Завершив роман «Валленштейн», я в 1919–1920 годах сильно увлекся политикой и постоянно заявлял о своей позиции, в том числе и письменно. Под псевдонимом Линке Поот[6]. Это был другой стиль, другой способ говорения; и хорошо, что я придумал для него особое имя. Ведь и Кант-философ не тот же самый человек, что Кант как профессор географии[7], которым он тоже был. Итак, я с кем-то переругивался, написал даже пьесу на средневековый сюжет («Монахини»[8]). И между тем в 1921 году увидал на балтийском побережье несколько камешков — обыкновенную гальку, — которые меня чем-то тронули. Камешки и песок я захватил с собой. Что-то тогда шевельнулось во мне, вокруг меня.

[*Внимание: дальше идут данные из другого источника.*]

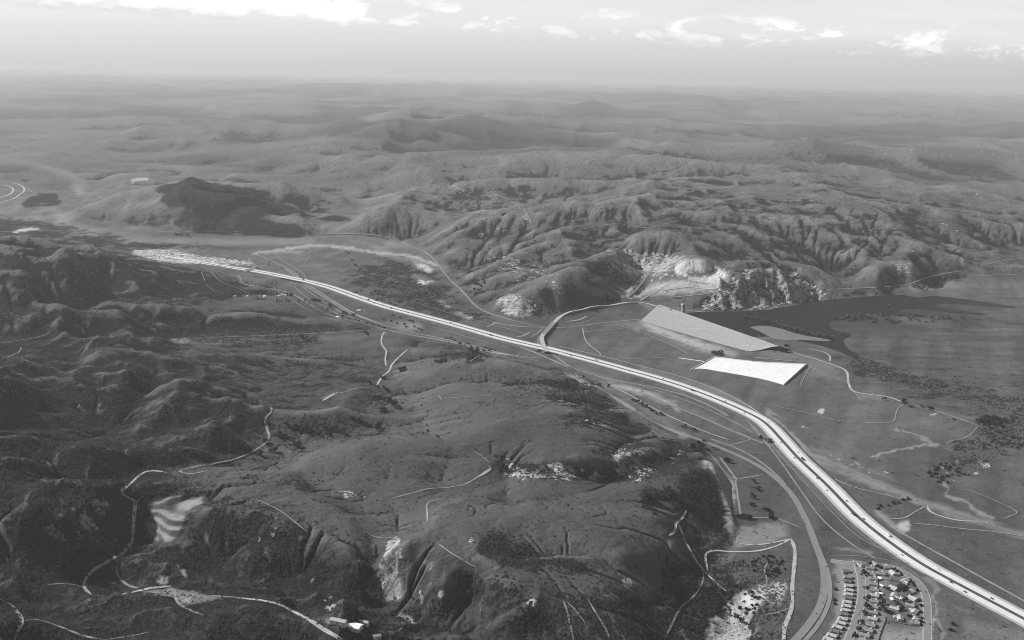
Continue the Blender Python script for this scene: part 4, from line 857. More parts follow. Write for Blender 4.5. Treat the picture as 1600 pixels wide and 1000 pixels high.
BR = [(fu > 448) & (fu < 490), (fu > 846) & (fu < 880)]        # bridged lengths
gap = BR[0] | BR[1]
def fstrip(name, a, b, dz, mat, mask=None, za=None, kind='structure', parent=None):
    A = np.stack([C_[:, 0]+fn[:, 0]*a, C_[:, 1]+fn[:, 1]*a, FZ+dz], -1); B_ = np.stack([C_[:, 0]+fn[:, 0]*b, C_[:, 1]+fn[:, 1]*b, FZ+dz], -1)
    if za is not None: B_[:, 2] = np.minimum(gz(B_[:, 0], B_[:, 1])-1.0, FZ+dz-0.5)
    V = np.stack([A, B_], 1).reshape(-1, 3); k = np.arange(len(A)-1)
    if mask is not None: k = k[mask[:-1]]
    F_ = np.stack([2*k, 2*k+2, 2*k+3, 2*k+1], -1)
    if a < b: F_ = F_[:, ::-1]
    return V, F_
def fput(name, pieces, mat, parent=None):
    V, F_ = [], []
    c = 0
    for v, f in pieces: V.append(v); F_.append(f+c); c += len(v)
    o = mesh_np(name, np.vstack(V), np.vstack(F_), M[mat], False, parent)
    if not parent: o['kind'] = 'structure'
    return o
# embankment
fput('freeway_bank', [fstrip('', 26, 40, -0.02, '', ~gap, True), fstrip('', -26, -40, -0.02, '', ~gap, True)], 'grassbank')
fput('verge', [fstrip('', 26, -26, -0.03, '', ~gap)], 'shoulder')
fput('median_strip', [fstrip('', 4.2, -4.2, 0.02, '')], 'median')
fput('carriageway', [fstrip('', 19.0, 4.6, 0.04, '')], 'concrete'); fput('carriageway', [fstrip('', -4.6, -19.0, 0.04, '')], 'concrete')
fput('hard_shoulder', [fstrip('', 22.5, 19.1, 0.03, '')], 'shoulder'); fput('hard_shoulder', [fstrip('', -19.1, -22.5, 0.03, '')], 'shoulder')
lm = []
dash = (np.arange(len(fs)) % 2 == 0)
for off in (7.4, 11.1, 14.8): lm += [fstrip('', off+0.12, off-0.12, 0.05, '', dash), fstrip('', -off+0.12, -off-0.12, 0.05, '', dash)]
for off in (4.9, 18.7, -4.9, -18.7): lm += [fstrip('', off+0.1, off-0.1, 0.05, '')]
fput('lane_marking', lm, 'paint')
# freeway bridges
def fbridge(mask, label, npier):
    ids = np.where(mask)[0]; i0, i1 = ids[0]-1, ids[-1]+1; m = np.zeros(len(fu), bool); m[i0:i1] = True
    c = C_[(i0+i1)//2]; root = empty('freeway_bridge', (0, 0, 0)); root.location = (c[0], c[1], 0)
    tag(root, label, 'bridge')
    inv = np.array([c[0], c[1], 0])
    def add(nm, pcs, mat):
        V, F_ = [], []; k = 0
        for v, f in pcs: V.append(v-inv); F_.append(f+k); k += len(v)
        return mesh_np(nm, np.vstack(V), np.vstack(F_), M[mat], False, root)
    for sgn in (1, -1):
        lo_, hi_ = (23.5, 3.2) if sgn == 1 else (-3.2, -23.5)
        def wall(x, z0, z1):
            A = np.stack([C_[:, 0]+fn[:, 0]*x, C_[:, 1]+fn[:, 1]*x, FZ+z0], -1); B_ = A.copy(); B_[:, 2] = FZ+z1
            V = np.stack([A, B_], 1).reshape(-1, 3); k = np.arange(len(A)-1)[m[:-1]]; return V, np.stack([2*k, 2*k+2, 2*k+3, 2*k+1], -1)
        add('deck', [fstrip('', lo_, hi_, -0.05, '', m), fstrip('', hi_, lo_, -1.6, '', m), wall(lo_, -1.6, -0.05), wall(hi_, -1.6, -0.05)], 'darkconc')
        for x in (lo_, hi_): 
            add('parapet', [wall(x, -0.05, 0.9), wall(x-0.3, -0.05, 0.9), fstrip('', x, x-0.3, 0.9, '', m)], 'concrete')
    for q in range(npier):
        k = int(i0+(i1-i0)*(q+1)/(npier+1)); p = C_[k]; ang = math.atan2(ft[k, 1], ft[k, 0])
        for off in (13.3, -13.3):
            V, F_ = boxg(-0.7, 0.7, -8, 8, -2, FZ[k]-1.61)
            ca_, sa_ = math.cos(ang), math.sin(ang)
            V = [(x*ca_-(y+off)*sa_+p[0]-c[0], x*sa_+(y+off)*ca_+p[1]-c[1], z) for x, y, z in V]; part('pier', V, F_, M['darkconc'], root)
    return root
fbridge(BR[0], 'long freeway bridge carrying both pale carriageways over the railway and old road', 4)
fbridge(BR[1], 'short freeway bridge just below the curving ramp, with dark opening beneath it', 2)

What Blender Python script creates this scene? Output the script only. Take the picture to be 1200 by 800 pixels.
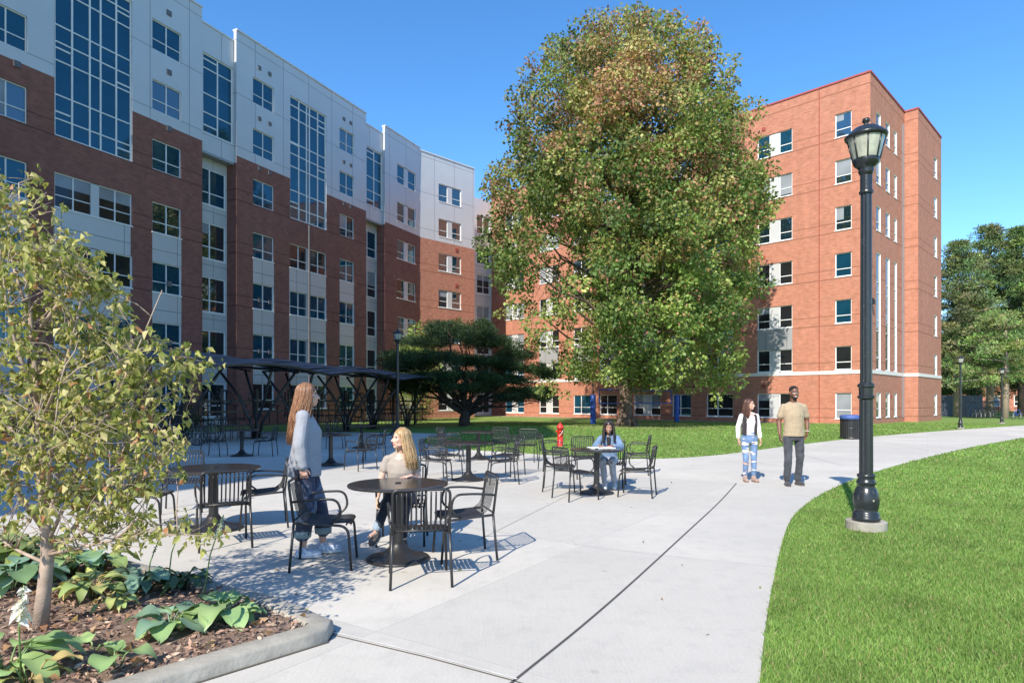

Когда в конце войны, вернувшись из Эльзас-Лотарингии, я привез домой «Валленштейна» без заключительной главы, я пытался нащупать в себе, как мне его закончить. Лучше всего, думал я иногда, — вообще никак. И потом вдруг, в начале 1919 года, в Берлине, меня глубоко взволновал вид черных древесных стволов на улице. Он — император Фердинанд — должен попасть туда, подумал я. То, что меня взволновало — поток ощущений, новый духовный импульс, — тотчас начало вбирать в себя всё, что подворачивалось. Присваивало то, что оставила другая духовность — родственная, текущая к нам и мимо нас, прочь от нас. Назвать это «новой установкой» — слишком слабо. Наше мышление ужасно искалечено повседневной практической деятельностью с ее ясными требованиями, необходимостью быстрых решений, привычками. Вещи загадочные после десятикратного повторения теряют всякую загадочность, но нисколько не проясняются. Большинство открытий и научных идей сводится к тому, чтобы из дурацкой бездны привычного и практически полезного вырвать какие-то куски и показать их темноту, непрозрачность. Я «по-новому настроился»: это был только симптом некоего внутреннего процесса. Когда я увидел те черные деревья и почувствовал, что взволнован, произошло нечто, что можно уподобить моменту, когда ребенок в материнской матке впервые начинает шевелиться.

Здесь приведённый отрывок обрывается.